Socialism as International Theory by Karl Marx

Karl Marx is one of the founding fathers of international theories, whose ideas are still being used in today’s society to drive the socio-economic and political growth of the society. Marx propounded the theory of socialism and modern capitalist society, which offers paths and models to societal development and economic growth. According to the study conducted by Davenport (2011), Marx argued that the problems faced in modern society could be traceable to some of the sources of the real material of life. In this aspect, Marx argued that the problem of society was the existence of the structure of capitalism and, therefore, the solution was to dismantle the structure by mass action and replace it with a socialist system. Davenport (2011) stated Marx believed the concept of socialism posited society could escape the self-destruction nature, which has to establish by the capitalist socioeconomic system. The system of Marxism intends to dismantle the social class structure existing both at the local and international levels. The focus of this paper is to evaluate Karl Marx’s theory of socialism in international relations.

The concepts of Marxism are linked to the ideals of contributing what is believed as a greater good to the environment and mankind. As stated by Griffiths, Roach, and Solomon (2008), people’s interests should be the main focus of a government to ensure that people’s driven policies are enacted and the needs of mankind are met. It is the aspect of looking for the interest of everyone in society to ensure that a just environment is created for mankind. As argued by Davenport (2011), Marxism theory intends to dismantle the capitalist system because it is no longer sustainable in modern society. The aspect of socialism is designed to ensure that human needs are satisfied instead of creating private profit. Karl Marx believed that the ideal of profit-driven practice by corporations and other organizations under the umbrella of the capitalist system destroyed humanity and, therefore, socialism was the alternative policy to drive the social growth of humanity.

Under the concept of a socialist international regime, societies are supposed to work together to make sure that basic human needs were achieved on a global scale (Griffiths, Roach & Solomon, 2008). The concept of socialism driven by Karl Marx is designed to look at the interest of the general society rather than a certain class. It is, therefore, ensures a government takes interest in the people through efficient provision of most of the basic needs required by the people. This includes the provision of better healthcare services and other welfare support required by the general public.

Marxism or socialism is felt by many countries across the world today, with such states as Israel, Vietnam, Cuba, and anchoring the system in the society. Davenport (2011) stated that the concept of Marxism appeared in the early 1960s. This period witnessed the shift of policies from traditional imperialism and capitalism to a friendlier policy for the common person. The concept is driven by Karl Marx exclusively advocating for institutions to prioritize human needs over private profit. The ideal has contributed immensely to the social change in society. The concept focuses on the key interest of people despite their social status in society.
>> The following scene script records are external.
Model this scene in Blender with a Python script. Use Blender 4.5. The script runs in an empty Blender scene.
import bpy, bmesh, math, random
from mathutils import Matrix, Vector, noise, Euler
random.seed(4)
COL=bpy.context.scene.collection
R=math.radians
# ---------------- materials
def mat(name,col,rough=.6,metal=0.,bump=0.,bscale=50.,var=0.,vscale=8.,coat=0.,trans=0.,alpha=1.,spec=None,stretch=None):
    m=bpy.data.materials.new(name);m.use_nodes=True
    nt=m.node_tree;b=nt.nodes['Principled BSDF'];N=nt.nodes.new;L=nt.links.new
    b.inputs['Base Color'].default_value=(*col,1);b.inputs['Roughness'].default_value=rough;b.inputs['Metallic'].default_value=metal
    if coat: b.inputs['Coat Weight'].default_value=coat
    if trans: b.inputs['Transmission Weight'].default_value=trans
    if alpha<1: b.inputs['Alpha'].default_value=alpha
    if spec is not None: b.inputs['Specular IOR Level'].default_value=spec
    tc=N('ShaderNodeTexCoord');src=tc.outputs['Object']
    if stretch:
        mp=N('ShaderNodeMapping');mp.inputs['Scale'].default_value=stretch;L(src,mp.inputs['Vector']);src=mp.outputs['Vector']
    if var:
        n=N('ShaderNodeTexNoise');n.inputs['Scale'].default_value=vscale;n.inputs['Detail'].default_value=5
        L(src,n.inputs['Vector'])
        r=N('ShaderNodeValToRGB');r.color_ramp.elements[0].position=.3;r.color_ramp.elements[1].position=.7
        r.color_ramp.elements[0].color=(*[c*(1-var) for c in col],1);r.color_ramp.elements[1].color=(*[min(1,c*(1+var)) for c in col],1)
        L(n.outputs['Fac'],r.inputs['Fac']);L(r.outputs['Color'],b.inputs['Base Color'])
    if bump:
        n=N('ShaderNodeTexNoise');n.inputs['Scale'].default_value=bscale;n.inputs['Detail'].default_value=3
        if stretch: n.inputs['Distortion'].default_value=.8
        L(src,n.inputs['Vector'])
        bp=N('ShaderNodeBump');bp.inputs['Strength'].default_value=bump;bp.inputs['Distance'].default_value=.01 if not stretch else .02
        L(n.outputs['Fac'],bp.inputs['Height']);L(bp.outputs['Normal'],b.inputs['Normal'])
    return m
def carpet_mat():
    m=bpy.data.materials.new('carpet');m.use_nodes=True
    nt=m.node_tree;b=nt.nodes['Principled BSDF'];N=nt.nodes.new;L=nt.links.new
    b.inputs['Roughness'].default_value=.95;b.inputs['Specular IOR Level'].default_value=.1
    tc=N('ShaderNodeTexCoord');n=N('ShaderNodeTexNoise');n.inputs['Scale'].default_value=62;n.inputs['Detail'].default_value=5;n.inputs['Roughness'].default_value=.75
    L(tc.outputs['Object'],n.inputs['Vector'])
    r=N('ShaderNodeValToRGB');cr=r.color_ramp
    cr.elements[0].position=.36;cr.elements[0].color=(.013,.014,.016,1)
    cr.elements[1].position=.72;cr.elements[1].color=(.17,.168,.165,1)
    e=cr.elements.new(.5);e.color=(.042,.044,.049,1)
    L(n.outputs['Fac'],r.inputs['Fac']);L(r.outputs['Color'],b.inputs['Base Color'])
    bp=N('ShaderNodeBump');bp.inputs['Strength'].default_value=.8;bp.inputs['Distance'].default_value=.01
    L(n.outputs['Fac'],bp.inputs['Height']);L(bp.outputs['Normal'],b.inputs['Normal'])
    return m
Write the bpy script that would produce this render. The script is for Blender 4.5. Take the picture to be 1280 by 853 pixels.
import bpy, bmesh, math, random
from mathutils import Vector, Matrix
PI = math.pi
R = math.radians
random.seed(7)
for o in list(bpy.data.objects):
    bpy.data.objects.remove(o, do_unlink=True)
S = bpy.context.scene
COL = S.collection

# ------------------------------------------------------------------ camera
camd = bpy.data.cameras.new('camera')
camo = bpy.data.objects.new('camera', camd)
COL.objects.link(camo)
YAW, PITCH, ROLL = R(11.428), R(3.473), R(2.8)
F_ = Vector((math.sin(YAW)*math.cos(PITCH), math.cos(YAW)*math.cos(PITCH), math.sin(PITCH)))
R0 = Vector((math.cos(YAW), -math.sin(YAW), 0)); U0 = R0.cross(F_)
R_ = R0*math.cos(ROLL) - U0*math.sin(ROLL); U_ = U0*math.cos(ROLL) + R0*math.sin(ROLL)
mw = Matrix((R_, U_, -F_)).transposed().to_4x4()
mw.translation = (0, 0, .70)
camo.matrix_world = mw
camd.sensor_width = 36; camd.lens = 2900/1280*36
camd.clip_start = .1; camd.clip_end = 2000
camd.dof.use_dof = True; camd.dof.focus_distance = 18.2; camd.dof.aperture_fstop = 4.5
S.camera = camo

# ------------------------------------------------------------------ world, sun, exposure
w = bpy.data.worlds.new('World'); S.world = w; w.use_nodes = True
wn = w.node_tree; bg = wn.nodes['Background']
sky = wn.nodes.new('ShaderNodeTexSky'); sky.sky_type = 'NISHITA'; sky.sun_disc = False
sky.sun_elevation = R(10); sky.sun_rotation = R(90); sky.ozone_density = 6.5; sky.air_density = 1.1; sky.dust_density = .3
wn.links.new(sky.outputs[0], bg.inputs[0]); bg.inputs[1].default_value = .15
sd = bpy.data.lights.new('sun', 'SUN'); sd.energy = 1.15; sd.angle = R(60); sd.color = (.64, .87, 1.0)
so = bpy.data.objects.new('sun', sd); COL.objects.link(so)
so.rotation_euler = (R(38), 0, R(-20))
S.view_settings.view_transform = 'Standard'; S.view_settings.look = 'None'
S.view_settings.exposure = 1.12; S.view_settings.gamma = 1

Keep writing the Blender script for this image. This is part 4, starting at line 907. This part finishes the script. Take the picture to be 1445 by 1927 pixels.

Marx emphasizes the equal provision of economic empowerment of people and ensuring that the environment is preserved for sustainability (Griffiths, Roach & Solomon, 2008). The Marxist states that people deserve to be treated equally and the interest of the general public should be the main focus of a government.

Governments across the world should, therefore, formulate economic, political, and social policies that address the needs of people in society. In a political context, Karl Marx drives the nation of inclusivity and participation by everyone for both economic and social benefits. Griffiths, Roach and Solomon (2008) argued that imperialism caused geopolitical conflict and this could be easier to be resolved using the socialism concept. Political representations are insignificant without economical empowerment and therefore, Marx believed that people’s interest is covered through proper representation. Karl Marx illustrated that the element of control should not be left to corporations. The aspect is driven by the belief that a man should be manipulated by the bureaucracy, even if it means the bureaucracy is controlling the whole economy but not the corporation. It championed economic empowerment and control by the state rather than corporations. This is meant to ensure that the interest or needs of the people could be served.

In conclusion, the concept of socialism by Karl Marx in international relations establishes the element of equality and justice for everyone. It points out that clearly, governments should ensure the environment is safeguarded, and the needs of people are catered for efficiently. As the population continues to increase globally, sustainability becomes precarious. The concept of Marxism remains a key topic of discussion for leaders and other individuals who are advocating human needs to be prioritized over private profit earned by corporations and other organizations. The idea was derived to have a well-fed society, and this has been the core driving force of Karl Marx.

References

Davenport, A. (2011). Marxism in IR: Condemned to a realist fate? European Journal of International Relations, 23(3), 27–48. Web.

Griffiths, M., Roach, S., & Solomon, S. (2008). Fifty key thinkers in international relations. Routledge Publisher.